'Hurt Locker' producer blasts 'moron' pirates

In a strongly worded e-mail, Nicolas Chartier calls someone who disagreed with his plans to sue people who illegally downloaded his movie a "moron" and "stupid."

Greg Sandoval Former Staff writer
Greg Sandoval covers media and digital entertainment for CNET News. Based in New York, Sandoval is a former reporter for The Washington Post and the Los Angeles Times. E-mail Greg, or follow him on Twitter at @sandoCNET.
Greg Sandoval
3 min read

Nicolas Chartier, who produced the Academy Award-winning film "The Hurt Locker," doesn't appear to be backing down from criticism he has received for his plan to sue those who illegally downloaded his movie.

In response to an e-mail he received from someone complaining about his litigation plans, Chartier called the person a "moron" and "stupid," and said "I hope your family and your kids end up in jail one day for stealing, so maybe they can be taught the difference," according to a story in the blog Boing Boing.

So it's on. Chartier is waging a private copyright war on illegal file sharing and will rely on the help of an antipiracy firm called the U.S. Copyright Group. But although Thomas Dunlap, a lawyer at the Copyright Group, told The Hollywood Reporter last week that the multimillion-dollar copyright infringement lawsuit was set to be filed by last Friday, CNET could find no record of the suits nearly a week later.

Chartier and the Copyright Group, which is not affiliated with any government agency, despite the sound of its name, did not respond to interview requests.

One possible reason for the delay in filing lawsuits is that some Internet service providers aren't cooperating. To sue people for online piracy, the Copyright Group must obtain their Internet Protocol addresses from their Internet service providers. That apparently requires an ISP to deploy workers to look up this information, and ISPs say this can cost big money.

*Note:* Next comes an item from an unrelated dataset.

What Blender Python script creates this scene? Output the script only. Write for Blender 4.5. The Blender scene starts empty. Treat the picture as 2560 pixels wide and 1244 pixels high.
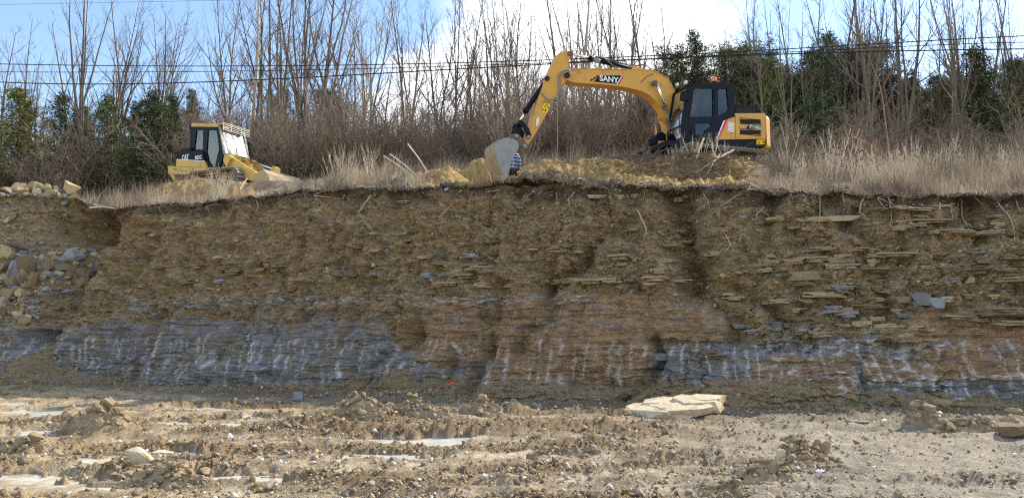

"I hope your family and your kids end up in jail one day for stealing, so maybe they can be taught the difference."
--Nicolas Chartier, movie producer

The Copyright Group has already filed lawsuits involving 10 other films, including "Far Cry" and "Call of the Wild 3D," according to the Hollywood Reporter story. In those efforts, the firm is attempting to file suit against 50,000 users. Consider that in five years of filing copyright claims against suspected file sharers, the Recording Industry Association of America (RIAA) filed less than 40,000.

Time Warner last week told a federal court that it doesn't have nearly enough employees to look up all the IP addresses that the Copyright Group has requested for "Far Cry." Time Warner said that on average, it receives 567 IP requests per month. Those requests, mostly from law enforcement, deal with everything from child abduction to terrorist activity. The Copyright Group has requested 809 names for "Far Cry" alone.

The ISPs could pose a significant obstacle for the Copyright Group. For nearly a year and a half, the RIAA has tried to convince companies such as Comcast, Time Warner, and AT&T to take on a larger antipiracy role. At best, the results of these efforts to get them to cooperate have been mixed.

As I wrote last week, it must be frustrating for Chartier to see his movie fare so well at the Academy Awards, where it won for "Best Picture," but then do so poorly at the box office.

Chartier's movie was produced by his indie production company, Voltage Pictures, which means that it doesn't see any of the security or legal backing from the Motion Picture Association of America, the trade group representing the largest film studios. After the movie leaked to the Web five months prior to its U.S. debut, "The Hurt Locker" went on to gross only $16 million in this country. According to reports, that likely makes the movie the worst box-office performer of any "Best Picture" Oscar winner.

While there's still no way to accurately measure how much the leaked copies of the movie hurt ticket sales, the Copyright Group offers small indie studios a means to conduct their own antipiracy operations. But as we saw with the RIAA, suing fans of your product can turn into a public-relations nightmare. Legal costs can also skyrocket, when people challenge accusations that they infringed on intellectual property. For instance, The Electronic Frontier Foundation, the advocacy group for tech companies and Internet users, announced that it is looking for attorneys to represent people sued by the Copyright Group.

As for Chartier, don't look for him to stop sending e-mails. He was banned from this year's Oscars after he e-mailed members of the Academy of Motion Picture Arts and Sciences to solicit votes for "The Hurt Locker." He apologized later for violating the rules.